3.4 To the extent permitted by law, we accept no liability for any: (i) inaccurate data (including Personal Data) provided to you as part of the Services to the extent that such inaccuracy arises from incorrect data provided by you, any Data Subjects or any sources that are not Sub-Processors; or (ii) representations, guarantees or conditions that the Services or the Customer Personal Data are fit for a particular purpose or shall meet your requirements.
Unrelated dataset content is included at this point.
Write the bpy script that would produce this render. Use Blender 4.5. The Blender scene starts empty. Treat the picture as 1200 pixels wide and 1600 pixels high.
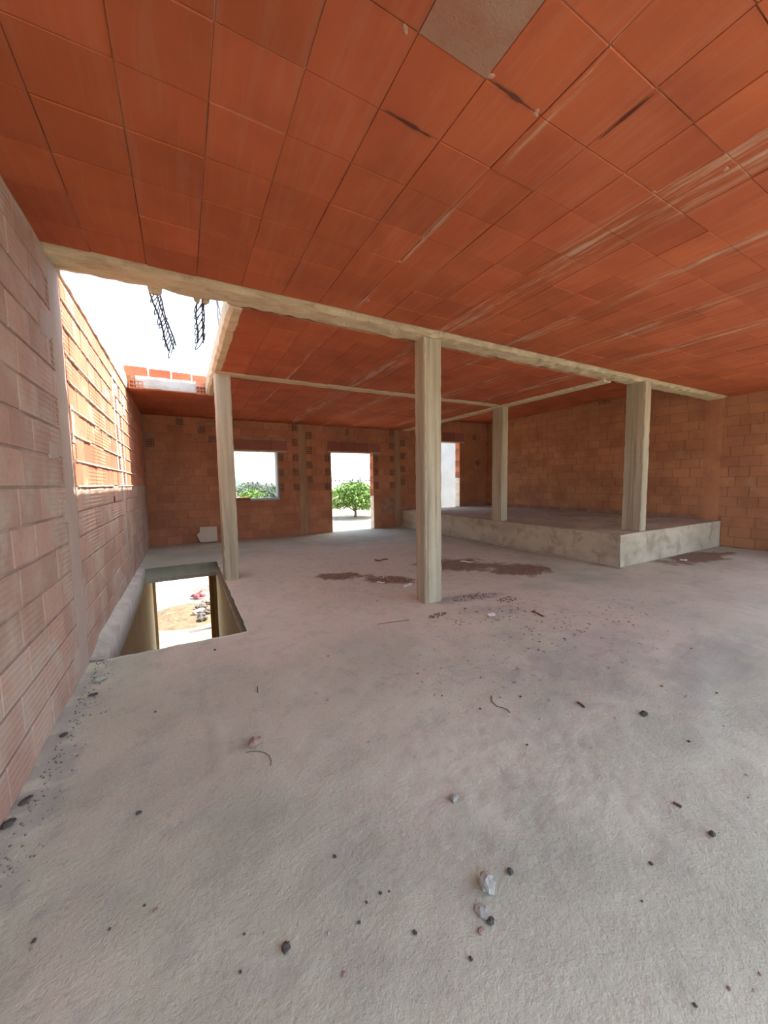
import bpy, math, random
from mathutils import Matrix, Vector, noise, Euler

# ------------------------------------------------------------------ camera, sky, sun, exposure
sc = bpy.context.scene
F_PX, PITCH, ROLL, YAW, EYE = 575.25, -0.0814, -0.0150, 0.4979, 1.45


def cam_ray(px, py):
    u, v = (px - 600) / F_PX, (py - 800) / F_PX
    c, s = math.cos(ROLL), math.sin(ROLL)
    u, v = c * u + s * v, -s * u + c * v
    y2, z2 = 1.0, -v
    c, s = math.cos(PITCH), math.sin(PITCH)
    y, z = c * y2 - s * z2, s * y2 + c * z2
    c, s = math.cos(YAW), math.sin(YAW)
    return Vector((c * u + s * y, -s * u + c * y, z))


fwd = cam_ray(600, 800)
right = cam_ray(600 + F_PX, 800) - fwd
down = cam_ray(600, 800 + F_PX) - fwd
cam_data = bpy.data.cameras.new('camera')
cam_data.sensor_fit = 'VERTICAL'
cam_data.sensor_height = 36
cam_data.lens = F_PX * 36 / 1600
cam_data.clip_start = 0.02
cam_data.clip_end = 3000
cam = bpy.data.objects.new('camera', cam_data)
sc.collection.objects.link(cam)
cam.matrix_world = Matrix.Translation((0, 0, EYE)) @ Matrix((right, -down, -fwd)).transposed().to_4x4()
sc.camera = cam

SUN_ELEV = math.radians(57.5)
sun_from = Vector((math.cos(SUN_ELEV), 0.045, math.sin(SUN_ELEV)))   # towards the sun: over the right wall
world = bpy.data.worlds.new('sky')
sc.world = world
world.use_nodes = True
wn = world.node_tree
wn.nodes.clear()
sky = wn.nodes.new('ShaderNodeTexSky')
sky.sky_type = 'NISHITA'
sky.sun_disc = False
sky.sun_elevation = SUN_ELEV
sky.sun_rotation = math.radians(90)
sky.dust_density = 2.6
sky.air_density = 1.0
sky.ozone_density = 0.0
bg = wn.nodes.new('ShaderNodeBackground')
bg.inputs['Strength'].default_value = 0.40
wo = wn.nodes.new('ShaderNodeOutputWorld')
wn.links.new(sky.outputs[0], bg.inputs[0])
wn.links.new(bg.outputs[0], wo.inputs[0])
sun_data = bpy.data.lights.new('sun', 'SUN')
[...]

3.5 We shall not be liable for any Liabilities in connection with this DPA or the Services to the extent that we are not in any way responsible for the event giving rise to the Liabilities or you are responsible for the Liabilities, in each case, in accordance with Article 82 of the GDPR. Notwithstanding any term of this DPA or the Agreement, except to the extent our liability to you cannot be limited or excluded by applicable law, our total aggregate liability to you under each Agreement arising from or in connection with any breach of this DPA or any other terms relating to data protection, privacy or security in the Agreement shall be subject to the liability cap set out in the applicable Agreement, or if no such cap is specified, such liability shall be limited to an amount equal to the total fees paid by you to us in the 6 months prior to the date the claim arose.
3.6 Notwithstanding paragraphs 3.2.1 and 3.7, we shall have no obligation to comply (nor any Liability for non-compliance) with your use of the Services or any of your instructions which in our opinion shall or are likely to: (i) vary the provisions of the Agreement; (ii) be inconsistent with the Description of Processing; or (iii) breach any Data Protection Laws (by way of example only, if we notify you of a security vulnerability or concern that you have not addressed or permitted us to address on your behalf). If we notify you of any of the circumstances set out in paragraphs 3.6(i) to (iii) and you do not promptly remedy any inconsistency or non-compliance to our reasonably satisfaction, we may terminate the applicable Agreement without liability on providing no less than 7 days’ written notice.
3.7 We shall immediately notify you if, in our opinion, any documented instructions you provide to us breach Data Protection Laws. You shall not rely on such notice, which you acknowledge and agree does not constitute legal advice. You shall seek independent legal advice if you wish to determine whether any instruction received by us and which we believe breaches Data Protection Laws, is in fact a breach or likely to be a breach of those laws.
3.8 Following expiry or termination of the Agreement (at your option and sole cost) we shall either return to you or delete any Customer Personal Data Processed by us solely as a Processor, in each case, in accordance with the Agreement, except where we are required to store it pursuant to applicable law.